TRIBUNNEWS.COM, JAKARTA - Wakil Ketua MPR RI Ahmad Farhan Hamid berpendapat potensi konflik di pemilu 2014 ada pada penyelenggara pemilu khususnya Komisi Pemilihan Umum (KPU) pusat sampai daerah.
Menurutnya, potensi konflik tersebut tak lagi ada pada masalah ideologi, rakyat, maupun tokoh karena dalam tataran itu sudah selesai dan sudah teruji sejak pemilu pascareformasi 1998.
“Pemilu sebagai rangkaian pergantian kekuasaan setiap lima tahun ini merupakan cara yang paling sehat sesuai konstitusi. Apalagi masyarakat dengan berbagai keragaman agama, suku, etnis, bahasa, dan sebagainya ini sudah selesai dengan persoalan ideologi,” ujar Farhan Hamid dalam diskusi ‘Tahun politik dan potensi konflik jelang pemilu 2014’ bersama anggota Komisi V DPR RI FPAN Teguh Juwarno, dan pakar komunikasi politik UMB Heri Budianto di Gedung MPR/DPR RI Jakarta, Senin (25/11/2013).
Menurutnya, potensi konflik bisa dilihat dari kacaunya 10,4 juta daftar pemilih tetap (DPT) yang tak terselesaikan, nasib kertas suara sisa yang tidak dicoblos di tempat pemungutan suara (TPS), dan sebagainya.
“Sisa suara di TPS yang tidak dicoblos oleh pemilih dengan berbagai alasan, bagi masyarakat daerah itu bisa menjadi sumber konflik karena sangat menentukan apakah mereka bisa duduk di DPRD atau tidak? Sementara mereka ingin sekali wakil etniknya mewakili di DPRD,” katanya.
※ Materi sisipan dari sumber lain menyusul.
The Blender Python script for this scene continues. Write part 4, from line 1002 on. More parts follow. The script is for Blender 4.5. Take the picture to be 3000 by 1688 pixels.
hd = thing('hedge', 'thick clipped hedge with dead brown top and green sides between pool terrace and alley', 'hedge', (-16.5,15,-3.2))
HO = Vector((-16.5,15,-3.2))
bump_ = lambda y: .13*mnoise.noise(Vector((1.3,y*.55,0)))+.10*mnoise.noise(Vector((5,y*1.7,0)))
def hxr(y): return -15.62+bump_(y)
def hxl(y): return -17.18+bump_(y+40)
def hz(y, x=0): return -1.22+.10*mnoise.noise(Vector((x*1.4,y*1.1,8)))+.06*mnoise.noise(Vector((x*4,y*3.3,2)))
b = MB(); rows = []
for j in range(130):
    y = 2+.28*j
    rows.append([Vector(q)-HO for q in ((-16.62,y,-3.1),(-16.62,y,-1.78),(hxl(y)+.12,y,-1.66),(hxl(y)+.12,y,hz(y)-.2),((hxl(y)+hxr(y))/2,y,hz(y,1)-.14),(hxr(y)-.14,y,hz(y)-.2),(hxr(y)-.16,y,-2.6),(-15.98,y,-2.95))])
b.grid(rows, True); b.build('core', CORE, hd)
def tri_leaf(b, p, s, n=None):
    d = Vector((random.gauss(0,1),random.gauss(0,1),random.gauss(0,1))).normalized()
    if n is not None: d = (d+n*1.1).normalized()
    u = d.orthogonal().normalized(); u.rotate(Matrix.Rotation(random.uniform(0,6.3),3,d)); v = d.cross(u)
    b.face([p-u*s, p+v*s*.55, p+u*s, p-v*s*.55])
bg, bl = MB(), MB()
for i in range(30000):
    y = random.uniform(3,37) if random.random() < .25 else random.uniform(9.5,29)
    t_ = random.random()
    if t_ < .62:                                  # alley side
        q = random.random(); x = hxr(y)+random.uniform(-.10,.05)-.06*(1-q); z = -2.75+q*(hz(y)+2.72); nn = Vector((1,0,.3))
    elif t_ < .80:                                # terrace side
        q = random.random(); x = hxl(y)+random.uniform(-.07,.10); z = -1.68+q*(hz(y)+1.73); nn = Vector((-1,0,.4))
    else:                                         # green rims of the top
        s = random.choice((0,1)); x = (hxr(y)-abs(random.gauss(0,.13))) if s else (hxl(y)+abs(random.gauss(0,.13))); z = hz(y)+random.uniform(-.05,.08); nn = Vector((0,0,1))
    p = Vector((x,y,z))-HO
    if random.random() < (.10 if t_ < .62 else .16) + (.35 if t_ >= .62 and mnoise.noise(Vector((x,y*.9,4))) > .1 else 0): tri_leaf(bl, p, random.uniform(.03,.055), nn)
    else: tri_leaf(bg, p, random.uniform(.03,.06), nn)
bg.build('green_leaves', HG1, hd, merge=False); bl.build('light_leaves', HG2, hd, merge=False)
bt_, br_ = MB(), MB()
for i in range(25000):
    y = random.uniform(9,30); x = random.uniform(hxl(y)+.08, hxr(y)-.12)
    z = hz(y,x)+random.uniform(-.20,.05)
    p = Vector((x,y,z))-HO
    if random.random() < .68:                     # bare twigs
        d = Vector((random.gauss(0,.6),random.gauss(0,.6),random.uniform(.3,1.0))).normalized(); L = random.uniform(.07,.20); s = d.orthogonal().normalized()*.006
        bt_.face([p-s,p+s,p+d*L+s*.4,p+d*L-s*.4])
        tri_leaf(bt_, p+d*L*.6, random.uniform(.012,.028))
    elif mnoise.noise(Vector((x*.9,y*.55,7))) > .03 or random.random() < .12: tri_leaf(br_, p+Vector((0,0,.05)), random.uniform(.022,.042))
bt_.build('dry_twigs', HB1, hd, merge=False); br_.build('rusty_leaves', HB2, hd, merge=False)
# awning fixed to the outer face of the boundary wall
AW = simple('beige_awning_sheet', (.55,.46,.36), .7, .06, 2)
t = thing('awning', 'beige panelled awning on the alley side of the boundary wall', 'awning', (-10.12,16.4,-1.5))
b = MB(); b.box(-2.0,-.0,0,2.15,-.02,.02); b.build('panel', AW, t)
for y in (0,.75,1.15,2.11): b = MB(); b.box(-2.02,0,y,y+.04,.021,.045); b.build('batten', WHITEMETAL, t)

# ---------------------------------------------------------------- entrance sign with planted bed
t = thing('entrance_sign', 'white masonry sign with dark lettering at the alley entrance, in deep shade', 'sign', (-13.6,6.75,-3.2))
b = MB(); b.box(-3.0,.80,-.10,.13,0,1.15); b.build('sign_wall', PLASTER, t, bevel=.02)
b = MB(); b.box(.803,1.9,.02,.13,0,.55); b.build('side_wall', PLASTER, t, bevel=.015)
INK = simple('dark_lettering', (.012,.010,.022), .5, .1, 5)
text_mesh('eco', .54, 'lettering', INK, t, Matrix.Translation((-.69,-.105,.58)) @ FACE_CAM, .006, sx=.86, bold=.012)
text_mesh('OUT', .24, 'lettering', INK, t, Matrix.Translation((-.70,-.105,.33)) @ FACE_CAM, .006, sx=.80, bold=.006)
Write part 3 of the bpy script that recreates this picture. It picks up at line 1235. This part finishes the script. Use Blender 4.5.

Farhan Hamid juga tidak melihat tokoh baik caleg maupun capres akan menjadi pemicu konflik karena masyarakat tak lagi fanatik dengan seseorang yang didukungnya. Karena itu baik Pileg maupun Pilpres akan berjalan normal dan damai.
“Memang ada peluang konflik internal parpol, tapi itu akan sangat tergantung peraturan internal sendiri. Juga tentang nomor induk kependudukan (NIK) e-KTP itu harusnya selesai sehingga satu NIK untuk semua keperluan administrasi kependudukan termasuk pemilu,” ujarnya.